Actie Lees de spelopdracht die in het muzikaal pak zat nog eens luidop voor. Bespreek: Wat zijn de gevolgen van vlees eten? Betekent dit dat we geen vlees meer mogen eten? (nee!) Wat kunnen we wel doen om voor de aarde te zorgen? Bespreek of je samen met de klas actie wil voeren om voor de aarde te zorgen. Laat leerlingen dromen of fantaseren over de manieren waarop we dat kunnen doen. Ook de niet-realistische voorstellen krijgen hier een plaats. Sommige gekke ideeën zijn mits enkele aanpassingen perfect uitvoerbaar. Welke tips kunnen we uitvoeren? Welke zijn leuk? Haalbaar? Haalbaar mits enkele aanpassingen? Zijn er dingen die je leuk zou vinden maar die misschien minder haalbaar zijn? Kies samen enkele tips waarvoor je je met de klas gedurende een dag of week wilt engageren. Beslis samen met de leerlingen een dag of week dat jullie deze tips gaan uitvoeren. Organiseer een aperitief met de rauwe groenten. De leerlingen brengen van thuis zelfgemaakte dipsausen mee. Tip: Organiseer een receptie met vegetarische hapjes op vrijdagnamiddag en nodig de ouders uit. Voorzie tijdens de receptie plaats en tijd voor de leerlingen om uitleg te geven bij het initiatief.

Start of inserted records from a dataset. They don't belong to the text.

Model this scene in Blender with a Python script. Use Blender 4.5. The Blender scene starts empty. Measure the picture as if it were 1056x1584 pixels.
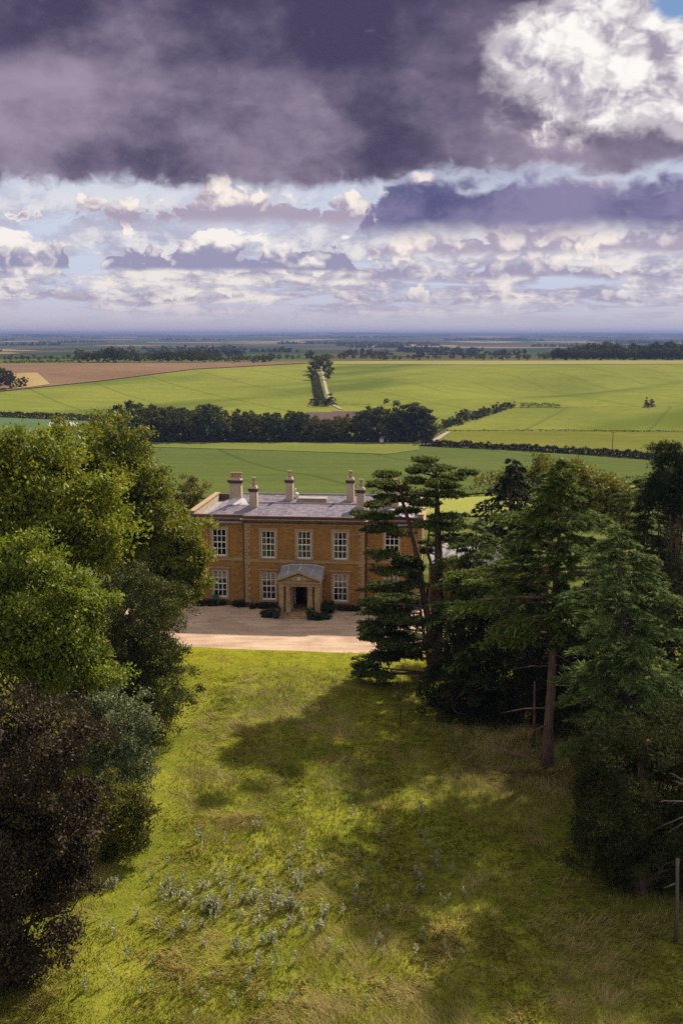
import bpy, math, random
import numpy as np
from mathutils import Vector, Matrix

scene = bpy.context.scene
R = math.radians

# ------------------------------------------------------------------ camera
CAM = np.array((0.0, 0.0, 23.6))
PITCH = R(9.8)
FPX = 1588.0                       # focal length in photo pixels (1056 x 1584)
cam_data = bpy.data.cameras.new('camera')
cam = bpy.data.objects.new('camera', cam_data)
scene.collection.objects.link(cam)
cam.location = CAM
cam.rotation_euler = (R(90) - PITCH, 0, 0)
cam_data.sensor_fit = 'VERTICAL'
cam_data.sensor_height = 24.0
cam_data.sensor_width = 16.0
cam_data.lens = 24.0 * FPX / 1584.0
cam_data.clip_start = 0.5
cam_data.clip_end = 60000
scene.camera = cam

# ------------------------------------------------------------------ render settings, exposure
vs = scene.view_settings
scene.display_settings.display_device = 'sRGB'
vs.view_transform = 'Standard'
vs.look = 'None'
vs.gamma = 1.0
vs.use_curve_mapping = False
vs.exposure = 0.74
scene.render.engine = 'CYCLES'
cy = scene.cycles
cy.max_bounces = 5
cy.diffuse_bounces = 2
cy.glossy_bounces = 2
cy.transmission_bounces = 3
cy.transparent_max_bounces = 6
cy.volume_bounces = 0
cy.caustics_reflective = False
cy.caustics_refractive = False
cy.use_adaptive_sampling = True
cy.adaptive_threshold = 0.012
cy.use_denoising = False
cy.sample_clamp_indirect = 4.0

# ------------------------------------------------------------------ sun
SUN_AZ, SUN_EL = R(33), R(40.5)      # azimuth from +Y (view direction) towards +X
sd = np.array((math.sin(SUN_AZ) * math.cos(SUN_EL), math.cos(SUN_AZ) * math.cos(SUN_EL), math.sin(SUN_EL)))
sun_data = bpy.data.lights.new('sun', 'SUN')
sun_data.energy = 4.4
sun_data.angle = R(1.4)
sun_data.color = (1.0, 0.91, 0.74)
sun = bpy.data.objects.new('sun', sun_data)
scene.collection.objects.link(sun)
sun.rotation_euler = Vector(sd).to_track_quat('Z', 'Y').to_euler()
sun.location = (40, 60, 80)

# ------------------------------------------------------------------ node helpers
class E:
    nt = None
    def __init__(s, v): s.v = v
    def __add__(a, b): return M('ADD', a, b)
    __radd__ = __add__
    def __mul__(a, b): return M('MULTIPLY', a, b)
    __rmul__ = __mul__
    def __sub__(a, b): return M('SUBTRACT', a, b)
    def __rsub__(a, b): return M('SUBTRACT', b, a)
    def __truediv__(a, b): return M('DIVIDE', a, b)
    def __neg__(a): return M('MULTIPLY', a, -1.0)
def setin(sock, v):
    if isinstance(v, E): E.nt.links.new(v.v, sock)
    elif isinstance(v, (tuple, list)) and len(v) == 3 and sock.type == 'RGBA': sock.default_value = (*v, 1)
    else: sock.default_value = v
def M(op, *a, clamp=False):
    n = E.nt.nodes.new('ShaderNodeMath'); n.operation = op; n.use_clamp = clamp
    for i, x in enumerate(a): setin(n.inputs[i], x)
    return E(n.outputs[0])
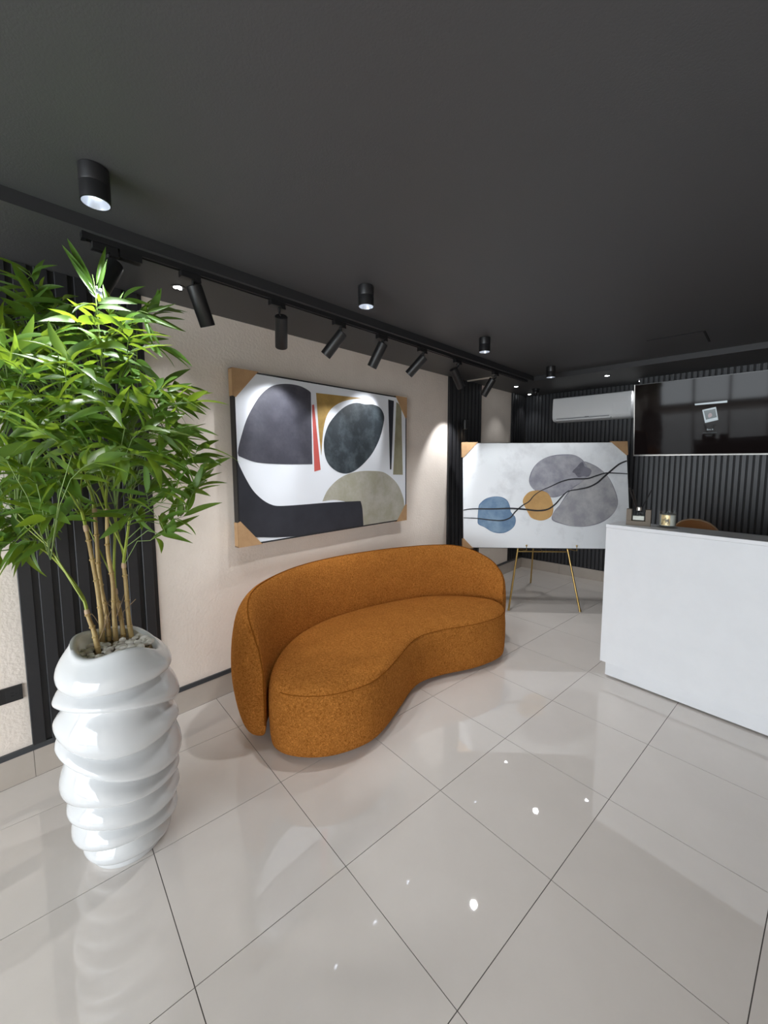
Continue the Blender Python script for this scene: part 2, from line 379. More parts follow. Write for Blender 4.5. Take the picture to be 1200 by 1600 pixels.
# surface-mounted cylinders
for (y, lab) in ((-.153, 'large black cylinder ceiling light above the plant'), (1.204, 'black cylinder ceiling light above the middle of the track'), (2.616, 'black cylinder ceiling light near the far end of the track'), (4.08, 'small black cylinder ceiling light in front of the air conditioner')):
    t = thing('ceiling_downlight', lab, 'ceiling light', (.978, y, ZC), 0, 'cylinder ceiling lights in a row'); z = ZC-.118
    lathe('housing', [(.046, .118), (.048, .116), (.048, .062), (.0472, .060), (.048, .058), (.048, .001), (.044, 0), (.042, .02)], (.978, y, z), (0, 0, 1), M['blackmetal'], t, 40, (True, False))
    lathe('reflector', [(.044, .0005), (.034, .040)], (.978, y, z), (0, 0, 1), M['reflector'], t, 32, (False, False))
    lathe('lamp_back', [(.034, .0405), (.0, .0415)], (.978, y, z), (0, 0, 1), M['reflector'], t, 24, (False, True))
    lathe('led', [(.018, .038), (.0, .039)], (.978, y, z), (0, 0, 1), M['lamp'], t, 24, (False, True))
    spot('downlight_beam', (.978, y, z+.006), (0, 0, -1), DOWN_W, 105, .8, .03, (.97, .985, 1))
# recessed spots in the soffit
for (x, y, lab) in ((.288, .377, 'small recessed ceiling spot beside the first track light'), (.288, 4.66, 'small recessed ceiling spot left of the dome camera, higher of a close pair'), (.149, 5.395, 'recessed ceiling spot just below the dome camera, lower of a close pair'), (1.374, 4.75, 'bright recessed ceiling spot in front of the air conditioner'), (1.59, 5.395, 'recessed ceiling spot at the upper left corner of the television')):
    t = thing('recessed_spot', lab, 'ceiling light', (x, y, ZS), 0, 'recessed ceiling spots')
    lathe('trim_ring', [(.030, 0), (.040, 0), (.041, -.003), (.030, -.004)], (x, y, ZS), (0, 0, 1), M['blackmetal'], t, 24, (False, False))
    for k in range(3):
        a = k*2.094; lathe('led', [(.0, 0), (.011, -.0005), (.010, -.006), (0, -.007)], (x+.014*math.cos(a), y+.014*math.sin(a), ZS), (0, 0, 1), M['lamp'], t, 12)
    spot('recessed_beam', (x, y, ZS-.012), (0, 0, -1), REC_W, 80, .6, .02, (.97, .985, 1))
# security camera on the soffit
t = thing('dome_camera', 'small dark dome camera on the ceiling in the far corner', 'security camera', (.40, 5.04, ZS))
lathe('mount', [(.0, 0), (.052, 0), (.052, -.022), (.045, -.026), (0, -.026)], (.40, 5.04, ZS), (0, 0, 1), M['blackplastic'], t, 24)
bm = bmesh.new(); bmesh.ops.create_uvsphere(bm, u_segments=20, v_segments=12, radius=.042); bm.transform(Matrix.Translation((.40, 5.04, ZS-.045)))
from_bm('dome', bm, M['blackplastic'], t, True)
lathe('lens', [(.0, 0), (.016, 0), (.015, .008), (0, .009)], (.425, 5.01, ZS-.06), (.5, -.6, -.35), M['screen'], t, 16)
# wall lamp on the second slat panel
t = thing('wall_lamp', 'tiny black wall lamp glowing downwards on the slatted panel', 'wall lamp', (.03, 3.754, 2.15))
box('backplate', (.025, 3.73, 2.12), (.033, 3.778, 2.20), M['blackmetal'], t)
lathe('housing', [(.032, .11), (.034, .108), (.034, .0), (.030, 0), (.028, .012)], (.075, 3.754, 2.10), (0, 0, 1), M['blackmetal'], t, 24, (True, False))
lathe('led', [(.029, .012), (0, .013)], (.075, 3.754, 2.10), (0, 0, 1), M['warmlamp'], t, 20, (False, True))
box('bracket', (.03, 3.744, 2.14), (.05, 3.764, 2.17), M['blackmetal'], t)
spot('wall_lamp_beam', (.075, 3.754, 2.10), (0, 0, -1), 1.0, 110, .8, .02, (1, .75, .5))

# ================================================================ SOFA
sofa = thing('curved_sofa', 'rust orange boucle curved sofa with kidney-shaped seat below the painting', 'sofa', (.72, 1.65, 0))
SEAT = [(.87, .60), (1.01, .675), (1.12, .81), (1.18, 1.0), (1.16, 1.17), (1.085, 1.40), (1.015, 1.60), (1.0, 1.76), (1.06, 1.95), (1.18, 2.2), (1.24, 2.42), (1.235, 2.58), (1.16, 2.72), (1.03, 2.79), (.88, 2.76), (.70, 2.66), (.53, 2.49), (.41, 2.27), (.32, 2.0), (.26, 1.7), (.245, 1.4), (.30, 1.15), (.41, .93), (.56, .75), (.73, .62)]
out = [Vector((p.x, p.y, 0)) for p in catmull([(x, y, 0) for x, y in SEAT], 6, True)]
no = len(out)
nrm = []
for i in range(no):
    d = out[(i+1) % no]-out[i-1]; nrm.append(Vector((d.y, -d.x, 0)).normalized())
if (out[0]+nrm[0]*.05-Vector((.7, 1.6, 0))).length < (out[0]-Vector((.7, 1.6, 0))).length: nrm = [-n for n in nrm]
def ring(off, z): return [p + n*off + Vector((0, 0, z)) for p, n in zip(out, nrm)]
rings = [ring(-.05, .022), ring(-.015, .022), ring(.0, .034), ring(.006, .08), ring(.010, .18), ring(.010, .28), ring(.004, .36), ring(-.004, .395), ring(-.014, .412), ring(-.035, .424), ring(-.07, .434), ring(-.11, .440)]
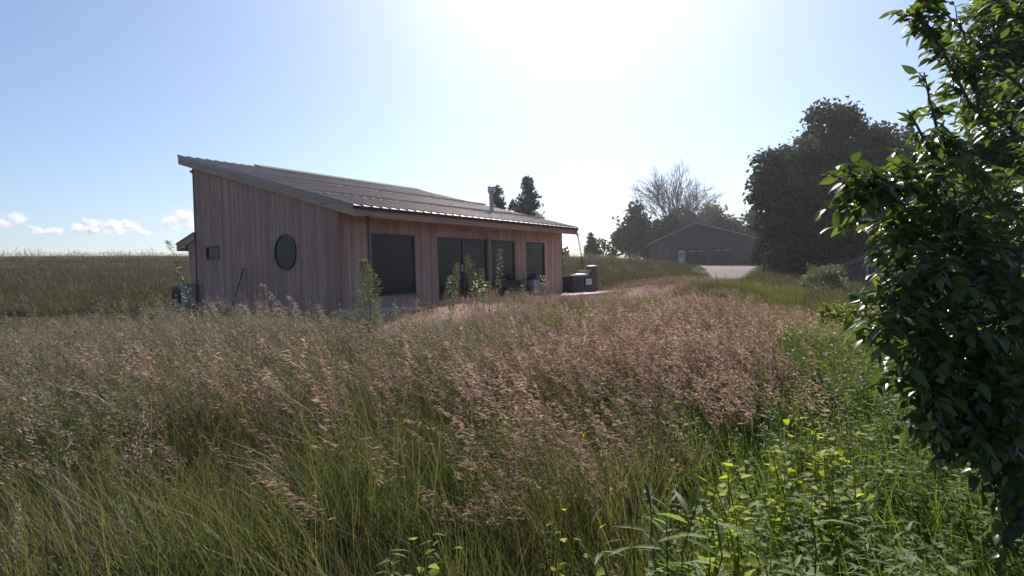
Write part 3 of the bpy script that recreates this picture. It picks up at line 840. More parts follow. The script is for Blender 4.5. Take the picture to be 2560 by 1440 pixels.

Reflectie Hang een groot blad op in de klas. Schrijf er het woord VLEES op. De leerlingen mogen tijdens de week commentaar op het blad schrijven, zowel over de les als over hun nieuwe kennis en inzichten, als nieuwe tips om voor de aarde te zorgen. Bespreek na een week de commentaren van de leerlingen en bekijk of je met je klas kan blijven zorg dragen voor de aarde.